Calgary

Organized crime shootings ramping up, say Calgary police

Calgary police say there is concern about organized crime violence ramping up in the city following a recent rash of shootings.

Police say criminal organization responsible for several drug-related shootings

Calgary police search the parking lot in front of a northeast Co-op store after a shooting in 2014. (CBC)

Calgary police say there is concern about organized crime violence ramping up in the city following a recent rash of shootings.

Feuding associates connected to the drug trade are believed to be responsible for several recent incidents, according to Sgt. Jason Walker with the guns and gangs unit. 

Calgary is no stranger to gang violence. At least 25 deaths have been tied to a war between the FOB and FK gangs between 2002 and 2009.

Those groups have been largely dismantled but Walker says at least three shootings are likely tied to a criminal organization.

Police believe three incidents since October are connected: the drive-by shooting of a home in Rundle on New Year's Day, the shooting at a northeast Co-op store two weeks later and the Oct. 14 shooting at a northeast bar where one man was injured. 

And investigators aren't ruling out a connection to at least one unsolved homicide in the last six months.

Still Walker says the recent violence isn't at the same level the city saw during the FOB and FK era.

"We're always concerned about something like that and we're not there yet," said Walker. "The Calgary Police Service today is so much better prepared than we were 10 to 12 years ago to deal with things like this."

Organized crime expected in large cities

Both the Real Time Operations Centre (RTOC) and the guns and gangs unit are new to the police service since that gang war, plus Walker says the strategies and tactics gained through experience. 

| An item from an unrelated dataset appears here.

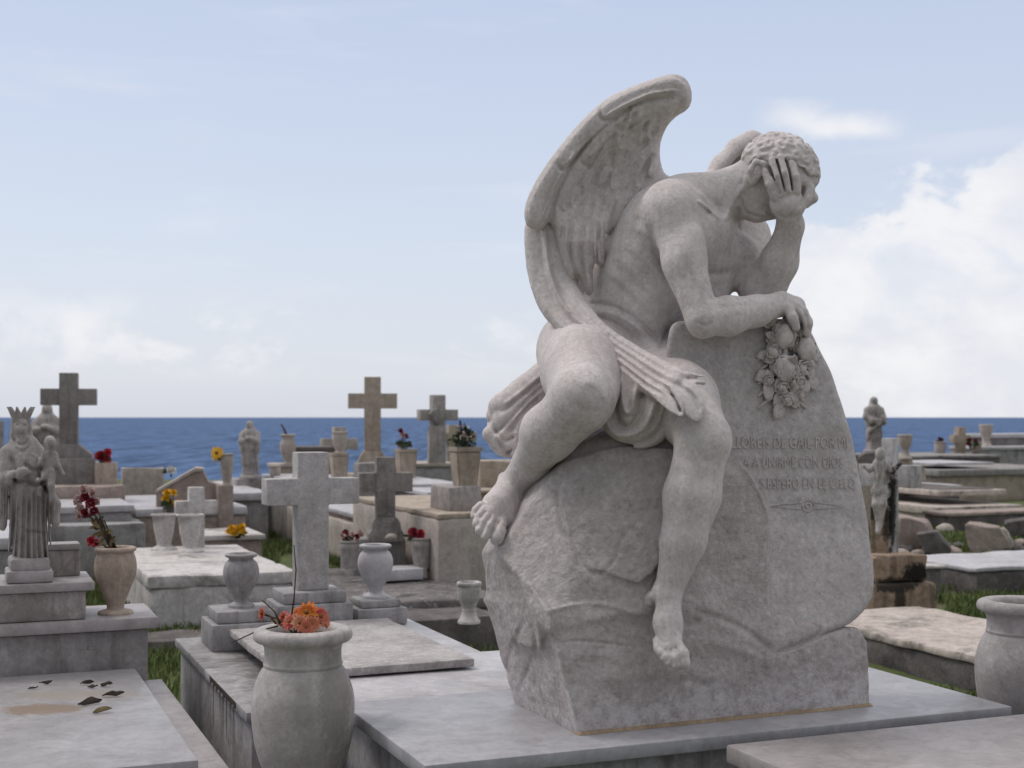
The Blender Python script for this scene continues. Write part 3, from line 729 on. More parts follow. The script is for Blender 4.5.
figure = sculpt(v, 'body', M['angel'], root, Y0, 1); del v

# ---- cropped curly hair over the skull
v = Vol((726, 120, -52), (836, 196, 50), .9)
v.ell((780, 170, -2), (36.6, 39.4, 33.6), ((.48, -.87, 0), (.87, .48, .1), (-.087, -.048, .987)), 0)
r2 = np.random.default_rng(5)
A = np.array([(.48, -.87, 0), (.87, .48, .1), (-.087, -.048, .987)], float); A /= np.linalg.norm(A, axis=1, keepdims=True)
done = []
for i in range(900):
    n_ = r2.normal(size=3); n_ /= np.linalg.norm(n_); n_[0] = abs(n_[0]) - .15; n_ /= np.linalg.norm(n_)
    p = np.array((780, 170, -2)) + A.T @ (n_ * (36.8, 39.6, 34)); nw = A.T @ (n_ / (36.8, 39.6, 34)); nw /= np.linalg.norm(nw)
    if any(np.linalg.norm(p - q_) < 9.0 for q_ in done): continue
    done.append(p); u = np.cross(nw, (.3, .9, .2)); u /= np.linalg.norm(u); w = np.cross(nw, u)
    R = r2.uniform(4.6, 6.2); a0 = r2.uniform(0, 6.28); tr = r2.uniform(4.2, 6.6) * r2.choice((-1, 1)); pts = []
    for k in range(11):
        t = k / 10; a = a0 + tr * t; rr = R * (1 - .62 * t)
        pts.append((*(p + rr * (math.cos(a) * u + math.sin(a) * w) + nw * (-.3 + .8 * t)), 1.9 - .4 * t))
    v.chain(pts, 1.2)
X, Y, Z = np.meshgrid(*v.ax, indexing='ij', sparse=True)
# hair line: behind the ear, over the temple, above the brow
hl = np.interp(X, [726, 740, 747, 756, 766, 780, 797, 810, 836], [170, 172, 168, 158, 160, 158, 163, 176, 184]).astype(np.float32)
v.F = np.maximum(v.F, (Y - hl - 1.5 * np.sin(X * .6)) * .8)
sculpt(v, 'hair', M['angel'], figure, Y0, 16); del v

# ---- near wing: raised layered feathers
def wing_relief(xs, ys, feathers):
    """height map of overlapping feathers: (pts, width, level, H)"""
    Xg, Yg = np.meshgrid(xs, ys, indexing='ij'); H = np.zeros(Xg.shape)
    for pts, W, lvl, hh in feathers:
        P = cr(pts, 6, False); best = np.full(Xg.shape, 1e9); tt = np.zeros(Xg.shape); n = len(P) - 1
        for i in range(n):
            a, b = P[i], P[i + 1]; ab = b - a; t = np.clip(((Xg - a[0]) * ab[0] + (Yg - a[1]) * ab[1]) / (ab @ ab), 0, 1)
            d = np.hypot(Xg - a[0] - t * ab[0], Yg - a[1] - t * ab[1]); m = d < best
            best = np.where(m, d, best); tt = np.where(m, (i + t) / n, tt)
        Wt = W * (.55 + .45 * np.minimum(1, tt * 2.2)) ; q = np.clip(best / Wt, 0, 1)
        prof = np.sqrt(1 - q ** 2) * hh + .9 * np.exp(-(best / 1.6) ** 2) * (q < 1) + .35 * np.cos(best * 1.7 + tt * 50) * (q < .9)
        lift = lvl + prof * (.45 + .55 * tt)
        H = np.where(q < 1, np.maximum(H, lift * np.clip((1 - q) * 9, 0, 1)), H)
    return H
wp = cr([(673,182),(664,172),(660,156),(661,142),(666,129),(676,117),(688,109),(692,97),(689,83),(680,75),(666,75),(648,80.5),(629,87.5),(609,97),(585,117),(563,142),(544,168),(530,192),(524.5,210),
         (526,224),(533,231),(543,231),(551,226),(555,242),(560,262),(570,280),(575,281),(579,278),(586,294),(591,295),(594,287),(593,271),(598,266),(604,266),(607,256),(606,240),(614,234),(640,230),(656,212)], 4)
v = Vol((516, 66, -40), (700, 302, 80), 1.25)
e = poly_dist(wp, v.ax[0], v.ax[1])
rim = np.array([(692,97),(680,75),(648,80.5),(609,97),(563,142),(530,192),(524,215)], float)
Xg, Yg = np.meshgrid(v.ax[0], v.ax[1], indexing='ij'); rimd = np.full(Xg.shape, 1e9)
for a, b in zip(rim[:-1], rim[1:]):
    ab = b - a; t = np.clip(((Xg - a[0]) * ab[0] + (Yg - a[1]) * ab[1]) / (ab @ ab), 0, 1); rimd = np.minimum(rimd, np.hypot(Xg - a[0] - t * ab[0], Yg - a[1] - t * ab[1]))
s_ = np.clip(rimd / 62, 0, 1); dm = -2 + 30 * s_ * s_ * (3 - 2 * s_)
dm = dm - 27 * np.clip((Yg - 205) / 36, 0, 1) * np.clip((612 - Xg) / 8, 0, 1) * np.clip((Xg - 552) / 14, 0, 1)
fe = [([(690,100),(664,88),(636,100),(606,117)], 17, 2.6, 2.6), ([(640,92),(612,108),(586,134),(563,165)], 15, 2.4, 2.6), ([(596,120),(572,144),(550,180),(538,224)], 16, 2.2, 3.0),
      ([(672,104),(650,108),(630,122)], 11, 4, 2.6), ([(632,112),(610,130),(590,156)], 10, 4, 2.6), ([(592,146),(576,172),(563,206)], 10, 3.6, 2.6), ([(575,165),(560,195),(556,226)], 9, 3.2, 2.6)]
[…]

Walker also welcomes new resources being re-allocated from the HEAT (High Enforcement Auto Theft) team to the intelligence unit, which includes guns and gangs. 

"We'll take all the resources that we can get.... Right now we're trying to deal with shootings and organized crime," said Walker. "Absolutely we're only going to benefit from having more investigators."

Still he says in a city of 1.2 million, an organized crime presence is to be expected.

"They're only here because they sell commodities and services and there are Calgarians out there buying this stuff up," said Walker. "If I could wave a magic wand and take away Calgary's appetite for illicit substances and services, we would cripple organized crime."

Walker says it's difficult though to define or put a name on a particular criminal group.

"There are a host of loosely associated networks out there in Calgary that profit from organized criminal activity and the interplay between these groups is fairly fluid at times," said Walker. "What I'm saying is you can draw a box around a chunk of them and within that chunk there's interplay going on between rivals right now but it's isolated to that group."

The biggest challenge for the unit, according to Walker is getting community co-operation.

"If the community steps up and helps us there's really not much we can't accomplish."